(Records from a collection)
****************

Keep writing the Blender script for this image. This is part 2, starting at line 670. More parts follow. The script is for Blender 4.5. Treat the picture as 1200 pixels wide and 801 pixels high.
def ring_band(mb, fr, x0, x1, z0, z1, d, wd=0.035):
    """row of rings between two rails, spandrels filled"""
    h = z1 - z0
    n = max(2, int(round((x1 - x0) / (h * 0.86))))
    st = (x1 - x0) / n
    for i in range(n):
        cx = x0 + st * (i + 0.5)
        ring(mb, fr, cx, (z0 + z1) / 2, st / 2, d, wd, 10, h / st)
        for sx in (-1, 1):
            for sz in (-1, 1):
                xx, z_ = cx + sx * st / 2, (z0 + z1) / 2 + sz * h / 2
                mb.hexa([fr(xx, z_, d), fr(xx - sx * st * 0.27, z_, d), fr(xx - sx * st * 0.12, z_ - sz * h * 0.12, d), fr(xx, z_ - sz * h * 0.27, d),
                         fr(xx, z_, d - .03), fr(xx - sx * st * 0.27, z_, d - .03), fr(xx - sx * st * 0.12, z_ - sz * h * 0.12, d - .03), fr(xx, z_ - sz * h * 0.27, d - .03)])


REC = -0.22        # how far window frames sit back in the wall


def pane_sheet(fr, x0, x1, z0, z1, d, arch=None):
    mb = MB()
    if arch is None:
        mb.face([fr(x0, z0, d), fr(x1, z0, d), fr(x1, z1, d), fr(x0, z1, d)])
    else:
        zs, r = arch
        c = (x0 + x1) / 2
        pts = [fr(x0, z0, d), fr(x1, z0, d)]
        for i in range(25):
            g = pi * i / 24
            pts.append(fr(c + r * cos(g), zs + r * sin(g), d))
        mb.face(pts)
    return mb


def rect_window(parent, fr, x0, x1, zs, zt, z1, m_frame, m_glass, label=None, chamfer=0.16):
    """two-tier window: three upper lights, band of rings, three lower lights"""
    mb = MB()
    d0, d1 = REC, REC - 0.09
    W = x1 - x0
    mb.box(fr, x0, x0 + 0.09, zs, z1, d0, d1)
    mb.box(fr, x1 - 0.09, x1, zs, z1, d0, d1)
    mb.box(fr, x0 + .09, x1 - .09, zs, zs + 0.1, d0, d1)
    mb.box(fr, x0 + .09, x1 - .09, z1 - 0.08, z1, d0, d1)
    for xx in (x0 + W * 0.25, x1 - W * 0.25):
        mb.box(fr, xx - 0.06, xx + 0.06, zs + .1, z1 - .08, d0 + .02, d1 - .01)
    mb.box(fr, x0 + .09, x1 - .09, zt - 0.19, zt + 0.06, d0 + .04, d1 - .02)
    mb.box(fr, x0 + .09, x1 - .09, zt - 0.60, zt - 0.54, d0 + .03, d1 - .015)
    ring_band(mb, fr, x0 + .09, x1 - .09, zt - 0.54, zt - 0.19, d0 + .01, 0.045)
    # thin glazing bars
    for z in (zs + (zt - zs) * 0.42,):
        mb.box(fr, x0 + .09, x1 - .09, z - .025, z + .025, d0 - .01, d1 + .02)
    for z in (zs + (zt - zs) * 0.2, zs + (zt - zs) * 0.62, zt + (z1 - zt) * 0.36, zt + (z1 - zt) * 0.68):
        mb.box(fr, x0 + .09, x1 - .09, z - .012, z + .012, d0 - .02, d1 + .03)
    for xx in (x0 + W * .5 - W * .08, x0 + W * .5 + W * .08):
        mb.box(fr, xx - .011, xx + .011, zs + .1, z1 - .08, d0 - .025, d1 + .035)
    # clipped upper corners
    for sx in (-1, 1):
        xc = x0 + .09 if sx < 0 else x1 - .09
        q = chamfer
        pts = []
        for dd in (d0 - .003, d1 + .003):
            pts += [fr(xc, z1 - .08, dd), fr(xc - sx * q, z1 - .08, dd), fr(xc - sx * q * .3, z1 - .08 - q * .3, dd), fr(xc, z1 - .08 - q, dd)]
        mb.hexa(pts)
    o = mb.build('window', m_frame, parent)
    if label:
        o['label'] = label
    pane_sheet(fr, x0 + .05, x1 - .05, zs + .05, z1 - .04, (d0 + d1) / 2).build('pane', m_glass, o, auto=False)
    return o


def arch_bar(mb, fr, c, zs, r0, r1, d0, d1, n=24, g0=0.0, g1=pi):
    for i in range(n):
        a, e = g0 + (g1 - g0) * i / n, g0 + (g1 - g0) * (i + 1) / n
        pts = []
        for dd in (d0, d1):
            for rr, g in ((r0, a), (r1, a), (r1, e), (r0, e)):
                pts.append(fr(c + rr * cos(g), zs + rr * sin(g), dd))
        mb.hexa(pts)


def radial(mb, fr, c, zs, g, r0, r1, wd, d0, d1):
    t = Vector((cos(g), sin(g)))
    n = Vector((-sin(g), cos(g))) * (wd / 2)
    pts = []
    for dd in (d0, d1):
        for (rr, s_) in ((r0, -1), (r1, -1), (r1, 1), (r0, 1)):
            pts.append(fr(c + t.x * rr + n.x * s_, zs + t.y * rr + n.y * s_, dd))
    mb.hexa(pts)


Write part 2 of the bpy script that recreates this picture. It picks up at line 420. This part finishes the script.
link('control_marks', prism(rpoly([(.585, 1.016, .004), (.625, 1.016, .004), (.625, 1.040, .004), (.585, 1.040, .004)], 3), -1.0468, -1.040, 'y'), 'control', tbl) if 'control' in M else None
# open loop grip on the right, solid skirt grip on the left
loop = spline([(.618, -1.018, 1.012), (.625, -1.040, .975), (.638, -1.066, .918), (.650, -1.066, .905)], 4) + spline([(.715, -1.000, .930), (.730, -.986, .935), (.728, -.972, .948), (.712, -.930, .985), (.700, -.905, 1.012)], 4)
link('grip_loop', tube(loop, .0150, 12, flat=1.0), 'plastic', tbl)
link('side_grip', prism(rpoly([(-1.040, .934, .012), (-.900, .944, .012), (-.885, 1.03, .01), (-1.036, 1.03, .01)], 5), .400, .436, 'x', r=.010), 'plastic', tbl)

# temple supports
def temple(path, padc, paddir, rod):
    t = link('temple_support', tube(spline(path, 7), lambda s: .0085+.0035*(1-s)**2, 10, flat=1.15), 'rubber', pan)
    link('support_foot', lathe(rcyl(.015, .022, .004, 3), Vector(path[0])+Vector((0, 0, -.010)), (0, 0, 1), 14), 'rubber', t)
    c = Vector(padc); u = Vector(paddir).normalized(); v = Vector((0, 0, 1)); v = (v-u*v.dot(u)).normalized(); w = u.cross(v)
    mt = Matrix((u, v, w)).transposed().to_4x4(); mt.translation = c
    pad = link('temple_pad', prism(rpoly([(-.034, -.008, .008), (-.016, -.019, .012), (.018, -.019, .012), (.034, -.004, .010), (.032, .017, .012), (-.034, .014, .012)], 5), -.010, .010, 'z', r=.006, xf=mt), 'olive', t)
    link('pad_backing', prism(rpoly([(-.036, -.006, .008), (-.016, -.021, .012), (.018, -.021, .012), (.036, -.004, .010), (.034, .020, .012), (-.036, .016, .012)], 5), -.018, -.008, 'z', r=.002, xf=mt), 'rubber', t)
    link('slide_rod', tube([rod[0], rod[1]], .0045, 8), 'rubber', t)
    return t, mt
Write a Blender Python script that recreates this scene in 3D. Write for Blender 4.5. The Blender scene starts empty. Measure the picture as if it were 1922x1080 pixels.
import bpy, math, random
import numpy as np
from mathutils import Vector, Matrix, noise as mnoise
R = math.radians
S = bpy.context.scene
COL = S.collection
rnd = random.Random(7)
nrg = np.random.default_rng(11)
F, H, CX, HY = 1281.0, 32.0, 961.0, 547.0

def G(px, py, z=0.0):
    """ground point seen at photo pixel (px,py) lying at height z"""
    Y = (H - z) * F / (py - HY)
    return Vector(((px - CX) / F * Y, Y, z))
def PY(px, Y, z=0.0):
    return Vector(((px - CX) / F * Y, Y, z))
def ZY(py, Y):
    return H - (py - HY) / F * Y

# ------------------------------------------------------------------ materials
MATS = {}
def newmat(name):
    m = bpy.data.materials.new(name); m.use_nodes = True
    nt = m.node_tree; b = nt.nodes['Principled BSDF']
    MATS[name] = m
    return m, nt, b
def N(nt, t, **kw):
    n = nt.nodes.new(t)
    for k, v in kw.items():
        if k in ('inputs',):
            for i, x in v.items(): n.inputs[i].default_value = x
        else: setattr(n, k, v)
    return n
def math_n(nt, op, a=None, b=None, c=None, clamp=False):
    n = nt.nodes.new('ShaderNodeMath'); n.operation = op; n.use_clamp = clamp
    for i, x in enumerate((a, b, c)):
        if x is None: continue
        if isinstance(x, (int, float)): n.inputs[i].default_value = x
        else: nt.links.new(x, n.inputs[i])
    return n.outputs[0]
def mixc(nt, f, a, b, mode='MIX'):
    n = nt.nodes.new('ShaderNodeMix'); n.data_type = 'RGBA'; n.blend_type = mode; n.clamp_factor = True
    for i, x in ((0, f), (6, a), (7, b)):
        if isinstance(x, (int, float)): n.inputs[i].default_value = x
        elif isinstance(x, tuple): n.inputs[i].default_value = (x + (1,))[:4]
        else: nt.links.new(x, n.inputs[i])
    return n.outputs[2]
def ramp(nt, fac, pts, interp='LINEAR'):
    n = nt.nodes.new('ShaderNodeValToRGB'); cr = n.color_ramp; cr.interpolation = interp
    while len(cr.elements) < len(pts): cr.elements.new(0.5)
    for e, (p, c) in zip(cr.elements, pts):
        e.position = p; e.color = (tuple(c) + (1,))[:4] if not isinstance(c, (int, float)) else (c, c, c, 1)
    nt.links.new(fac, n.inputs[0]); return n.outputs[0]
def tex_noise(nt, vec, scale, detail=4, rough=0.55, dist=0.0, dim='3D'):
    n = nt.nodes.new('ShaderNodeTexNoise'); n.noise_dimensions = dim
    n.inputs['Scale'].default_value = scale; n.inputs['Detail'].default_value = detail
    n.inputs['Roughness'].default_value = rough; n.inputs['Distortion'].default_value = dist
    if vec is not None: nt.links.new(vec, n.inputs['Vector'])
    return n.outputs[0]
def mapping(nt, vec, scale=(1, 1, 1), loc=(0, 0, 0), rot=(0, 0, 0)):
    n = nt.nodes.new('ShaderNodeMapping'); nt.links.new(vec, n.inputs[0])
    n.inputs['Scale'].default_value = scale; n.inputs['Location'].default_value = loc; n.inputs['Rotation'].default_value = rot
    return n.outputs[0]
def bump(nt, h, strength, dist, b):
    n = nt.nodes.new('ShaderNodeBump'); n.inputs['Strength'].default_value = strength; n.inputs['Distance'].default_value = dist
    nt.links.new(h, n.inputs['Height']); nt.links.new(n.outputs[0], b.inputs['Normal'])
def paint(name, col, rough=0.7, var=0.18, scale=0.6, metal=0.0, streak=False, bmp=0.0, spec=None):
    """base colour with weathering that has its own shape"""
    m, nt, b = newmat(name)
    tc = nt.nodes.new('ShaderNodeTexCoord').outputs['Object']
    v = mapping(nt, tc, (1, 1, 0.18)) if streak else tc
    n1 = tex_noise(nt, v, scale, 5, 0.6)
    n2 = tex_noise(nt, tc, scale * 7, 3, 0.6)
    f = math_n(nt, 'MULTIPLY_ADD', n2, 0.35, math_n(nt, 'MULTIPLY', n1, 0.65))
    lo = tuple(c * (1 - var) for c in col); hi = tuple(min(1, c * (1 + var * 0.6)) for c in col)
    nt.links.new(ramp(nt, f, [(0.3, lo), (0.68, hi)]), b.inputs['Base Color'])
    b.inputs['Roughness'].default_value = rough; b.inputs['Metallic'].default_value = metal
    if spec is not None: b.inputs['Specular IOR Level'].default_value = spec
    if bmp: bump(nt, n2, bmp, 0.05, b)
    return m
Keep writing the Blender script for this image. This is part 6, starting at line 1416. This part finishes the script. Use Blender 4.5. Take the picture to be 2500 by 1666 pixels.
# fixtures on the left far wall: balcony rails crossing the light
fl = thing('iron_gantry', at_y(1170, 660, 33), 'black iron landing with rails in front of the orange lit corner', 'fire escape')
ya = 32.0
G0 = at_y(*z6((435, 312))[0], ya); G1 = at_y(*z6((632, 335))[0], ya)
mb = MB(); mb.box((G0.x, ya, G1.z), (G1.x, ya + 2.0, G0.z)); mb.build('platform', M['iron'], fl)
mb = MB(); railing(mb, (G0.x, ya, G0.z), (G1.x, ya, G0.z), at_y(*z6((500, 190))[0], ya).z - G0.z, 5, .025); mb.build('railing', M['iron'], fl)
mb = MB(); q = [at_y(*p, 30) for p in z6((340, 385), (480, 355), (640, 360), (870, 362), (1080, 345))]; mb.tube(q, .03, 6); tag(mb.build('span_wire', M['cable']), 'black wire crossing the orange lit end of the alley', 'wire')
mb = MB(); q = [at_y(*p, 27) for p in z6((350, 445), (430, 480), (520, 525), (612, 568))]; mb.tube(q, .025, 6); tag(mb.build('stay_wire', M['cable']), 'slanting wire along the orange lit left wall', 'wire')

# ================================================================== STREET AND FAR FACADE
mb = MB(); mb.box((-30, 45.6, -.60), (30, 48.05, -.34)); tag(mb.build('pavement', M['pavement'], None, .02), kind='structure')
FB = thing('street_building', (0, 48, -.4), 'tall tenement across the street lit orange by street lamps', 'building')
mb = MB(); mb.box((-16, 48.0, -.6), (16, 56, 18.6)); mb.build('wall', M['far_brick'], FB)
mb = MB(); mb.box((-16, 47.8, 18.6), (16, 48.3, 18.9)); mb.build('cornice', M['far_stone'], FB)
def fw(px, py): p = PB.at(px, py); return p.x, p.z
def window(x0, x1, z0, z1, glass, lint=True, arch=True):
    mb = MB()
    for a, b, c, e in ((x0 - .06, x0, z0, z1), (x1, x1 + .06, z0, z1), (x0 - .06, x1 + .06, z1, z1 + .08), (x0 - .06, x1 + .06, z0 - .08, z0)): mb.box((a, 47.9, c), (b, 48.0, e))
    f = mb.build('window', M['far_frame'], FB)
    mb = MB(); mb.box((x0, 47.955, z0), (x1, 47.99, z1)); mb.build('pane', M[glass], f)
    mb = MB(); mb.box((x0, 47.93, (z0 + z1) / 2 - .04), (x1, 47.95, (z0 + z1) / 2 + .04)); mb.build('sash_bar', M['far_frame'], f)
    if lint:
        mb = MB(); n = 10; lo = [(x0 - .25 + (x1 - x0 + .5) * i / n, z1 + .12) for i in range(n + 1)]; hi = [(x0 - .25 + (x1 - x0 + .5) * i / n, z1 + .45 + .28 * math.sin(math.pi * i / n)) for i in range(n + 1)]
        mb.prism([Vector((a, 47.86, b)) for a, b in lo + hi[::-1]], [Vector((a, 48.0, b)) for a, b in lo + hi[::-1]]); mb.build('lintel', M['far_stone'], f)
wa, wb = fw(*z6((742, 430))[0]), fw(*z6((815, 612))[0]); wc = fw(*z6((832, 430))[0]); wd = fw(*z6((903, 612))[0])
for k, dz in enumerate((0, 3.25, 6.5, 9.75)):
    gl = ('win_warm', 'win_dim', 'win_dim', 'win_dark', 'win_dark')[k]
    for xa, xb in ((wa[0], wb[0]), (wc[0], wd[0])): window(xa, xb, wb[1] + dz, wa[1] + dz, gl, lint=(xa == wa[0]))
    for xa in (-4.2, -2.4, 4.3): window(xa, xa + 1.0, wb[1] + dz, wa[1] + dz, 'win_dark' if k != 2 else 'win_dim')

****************

The line with "by 1666 pixels." marks the start and the line with "mb = MB(); q = [at_y(*p, 27)" marks the end; transcribe every line in that stretch, unchanged.

Result of the task:
Keep writing the Blender script for this image. This is part 6, starting at line 1416. This part finishes the script. Use Blender 4.5. Take the picture to be 2500 by 1666 pixels.
# fixtures on the left far wall: balcony rails crossing the light
fl = thing('iron_gantry', at_y(1170, 660, 33), 'black iron landing with rails in front of the orange lit corner', 'fire escape')
ya = 32.0
G0 = at_y(*z6((435, 312))[0], ya); G1 = at_y(*z6((632, 335))[0], ya)
mb = MB(); mb.box((G0.x, ya, G1.z), (G1.x, ya + 2.0, G0.z)); mb.build('platform', M['iron'], fl)
mb = MB(); railing(mb, (G0.x, ya, G0.z), (G1.x, ya, G0.z), at_y(*z6((500, 190))[0], ya).z - G0.z, 5, .025); mb.build('railing', M['iron'], fl)
mb = MB(); q = [at_y(*p, 30) for p in z6((340, 385), (480, 355), (640, 360), (870, 362), (1080, 345))]; mb.tube(q, .03, 6); tag(mb.build('span_wire', M['cable']), 'black wire crossing the orange lit end of the alley', 'wire')
mb = MB(); q = [at_y(*p, 27) for p in z6((350, 445), (430, 480), (520, 525), (612, 568))]; mb.tube(q, .025, 6); tag(mb.build('stay_wire', M['cable']), 'slanting wire along the orange lit left wall', 'wire')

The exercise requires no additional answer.